There is something of the youth in romantic historical figures. Teddy Roosevelt and Reagan are cited. But in such situations, "the child was father of the man. Now the child reproduces himself as a child-man, uncivil and uncivilized. ... If we had to point to a moment when male adulthood began leaking out of American political life, that moment might be Camelot. Along with JFK's undeniable style came the frantic football games, the thoughtless risk-taking, the feral sexuality, and a general air of thuggishness."

It is the biggest question of the primary season whether Mr. Bush will be rejected by the voters, on the grounds that he is lacking in such gravitas as is evident in John McCain and Steve Forbes.

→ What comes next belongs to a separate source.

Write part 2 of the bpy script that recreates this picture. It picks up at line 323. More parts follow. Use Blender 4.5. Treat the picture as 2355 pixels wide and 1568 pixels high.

But the question that seems almost immediate (Buchanan will need to declare before December) has to do with the Reform ticket, created and for a while owned by Ross Perot. John O'Sullivan, formerly the editor of National Review, ardently urges Buchanan to fight for the nomination, upon winning which he'd find himself with 13 million federal dollars to advance his campaign.

The reader has a little bit of the sense of it that the sheer excitement of a Buchanan candidacy weighs in O'Sullivan's enthusiasm for it. And O'Sullivan correctly scorns the change in the attitude of the GOP establishment, now a supplicant body, on Buchanan. "A bully boy and sinister force only a few years ago, Buchanan is now a gentleman and orator, the soul of the GOP."

In O'Sullivan's judgment, a fight between Gov. Jesse Ventura of Minnesota and Pat Buchanan for the Reform ticket's nomination would "rivet the nation, push the primaries and conventions of other parties into the shade, and give the eventual winner a tremendous boost entering the general election."

What about Buchanan's ties to social conservatism? O'Sullivan acknowledges that the party of Ross Perot had only indecipherable links to such issues as abortion and vouchers and school prayer. "Buchanan certainly has moral conservatism in his mix of politics, but he is not solely defined by it. Protectionism and a nationalist foreign policy have been his major themes in recent years."

That analyst's conclusion being? "(Buchanan) has a much better chance of winning the presidency as the Reform Party nominee than of winning the Republican nomination in the first place. So the political mathematics are clear: GO, PAT, GO!"

One moral of the story, at National Review, is that when the cat's away, the mice will play.